— begin Material for this task —
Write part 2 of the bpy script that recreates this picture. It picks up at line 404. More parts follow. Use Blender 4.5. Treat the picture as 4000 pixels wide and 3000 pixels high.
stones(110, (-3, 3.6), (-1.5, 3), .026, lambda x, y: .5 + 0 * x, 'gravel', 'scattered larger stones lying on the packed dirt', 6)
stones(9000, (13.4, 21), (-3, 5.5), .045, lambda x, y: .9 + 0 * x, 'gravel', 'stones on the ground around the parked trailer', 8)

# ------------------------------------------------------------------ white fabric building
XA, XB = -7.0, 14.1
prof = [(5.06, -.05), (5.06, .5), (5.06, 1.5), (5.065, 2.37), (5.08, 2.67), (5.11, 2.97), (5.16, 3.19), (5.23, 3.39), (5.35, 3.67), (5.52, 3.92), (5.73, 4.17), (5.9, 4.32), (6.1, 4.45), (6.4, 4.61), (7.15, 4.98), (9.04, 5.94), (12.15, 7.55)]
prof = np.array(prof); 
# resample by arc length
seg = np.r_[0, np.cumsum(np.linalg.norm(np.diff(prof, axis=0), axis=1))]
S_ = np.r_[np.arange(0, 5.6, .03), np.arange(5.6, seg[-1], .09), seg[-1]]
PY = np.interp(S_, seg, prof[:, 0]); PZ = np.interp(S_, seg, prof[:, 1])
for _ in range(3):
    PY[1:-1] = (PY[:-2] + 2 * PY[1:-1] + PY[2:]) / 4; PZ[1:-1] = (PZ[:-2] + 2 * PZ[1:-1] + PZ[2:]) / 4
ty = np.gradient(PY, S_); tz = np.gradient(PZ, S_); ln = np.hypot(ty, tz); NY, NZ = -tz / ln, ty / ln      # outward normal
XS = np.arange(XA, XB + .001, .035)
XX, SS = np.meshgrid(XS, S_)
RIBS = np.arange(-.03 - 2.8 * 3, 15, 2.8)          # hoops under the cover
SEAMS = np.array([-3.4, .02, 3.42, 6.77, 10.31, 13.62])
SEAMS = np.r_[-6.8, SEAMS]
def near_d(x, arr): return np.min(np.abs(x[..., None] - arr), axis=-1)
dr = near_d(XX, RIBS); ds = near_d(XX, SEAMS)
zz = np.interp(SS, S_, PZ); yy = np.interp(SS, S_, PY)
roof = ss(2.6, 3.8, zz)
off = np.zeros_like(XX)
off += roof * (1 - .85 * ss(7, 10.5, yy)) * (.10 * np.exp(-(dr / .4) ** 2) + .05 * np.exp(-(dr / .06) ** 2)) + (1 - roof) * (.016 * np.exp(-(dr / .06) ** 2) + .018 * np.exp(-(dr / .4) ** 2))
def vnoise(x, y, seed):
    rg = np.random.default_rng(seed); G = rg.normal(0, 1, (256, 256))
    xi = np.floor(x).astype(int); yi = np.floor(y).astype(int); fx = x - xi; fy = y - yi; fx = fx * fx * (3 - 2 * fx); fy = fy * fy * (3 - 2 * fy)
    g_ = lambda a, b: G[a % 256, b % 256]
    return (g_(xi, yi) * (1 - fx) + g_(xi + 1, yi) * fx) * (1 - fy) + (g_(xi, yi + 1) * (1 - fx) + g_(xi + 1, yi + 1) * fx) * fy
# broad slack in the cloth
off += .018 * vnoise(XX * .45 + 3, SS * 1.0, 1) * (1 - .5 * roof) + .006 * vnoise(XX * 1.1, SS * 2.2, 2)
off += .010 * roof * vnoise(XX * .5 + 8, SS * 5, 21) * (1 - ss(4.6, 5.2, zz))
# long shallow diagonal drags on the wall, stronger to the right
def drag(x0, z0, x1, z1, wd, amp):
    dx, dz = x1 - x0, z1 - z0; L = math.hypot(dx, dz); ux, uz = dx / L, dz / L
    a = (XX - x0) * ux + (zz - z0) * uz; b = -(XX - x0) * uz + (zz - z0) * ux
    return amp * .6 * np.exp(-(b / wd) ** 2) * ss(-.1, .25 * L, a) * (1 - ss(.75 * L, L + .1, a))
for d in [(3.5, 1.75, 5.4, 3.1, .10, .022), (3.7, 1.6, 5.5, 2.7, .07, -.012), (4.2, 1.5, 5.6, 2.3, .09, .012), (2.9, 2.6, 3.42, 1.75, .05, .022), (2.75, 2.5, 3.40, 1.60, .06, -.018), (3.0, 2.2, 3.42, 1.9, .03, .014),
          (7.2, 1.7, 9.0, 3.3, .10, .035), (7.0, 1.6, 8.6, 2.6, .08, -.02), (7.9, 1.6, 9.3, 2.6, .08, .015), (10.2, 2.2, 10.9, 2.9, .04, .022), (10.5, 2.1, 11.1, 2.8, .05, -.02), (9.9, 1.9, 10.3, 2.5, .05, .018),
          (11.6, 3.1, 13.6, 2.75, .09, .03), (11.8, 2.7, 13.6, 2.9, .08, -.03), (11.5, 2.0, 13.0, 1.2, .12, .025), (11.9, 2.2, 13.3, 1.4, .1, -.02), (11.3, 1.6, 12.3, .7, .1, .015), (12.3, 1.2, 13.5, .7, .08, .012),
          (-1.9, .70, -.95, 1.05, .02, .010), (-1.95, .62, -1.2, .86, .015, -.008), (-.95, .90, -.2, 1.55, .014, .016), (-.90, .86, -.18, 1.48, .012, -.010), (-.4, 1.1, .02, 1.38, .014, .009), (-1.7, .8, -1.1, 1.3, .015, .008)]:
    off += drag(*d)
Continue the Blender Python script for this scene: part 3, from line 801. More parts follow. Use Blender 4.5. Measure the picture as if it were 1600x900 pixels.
— end Material for this task —
Written instruction:
From the data above, gather every line that includes the word "More".

Response for this exercise:
Write part 2 of the bpy script that recreates this picture. It picks up at line 404. More parts follow. Use Blender 4.5. Treat the picture as 4000 pixels wide and 3000 pixels high.
Continue the Blender Python script for this scene: part 3, from line 801. More parts follow. Use Blender 4.5. Measure the picture as if it were 1600x900 pixels.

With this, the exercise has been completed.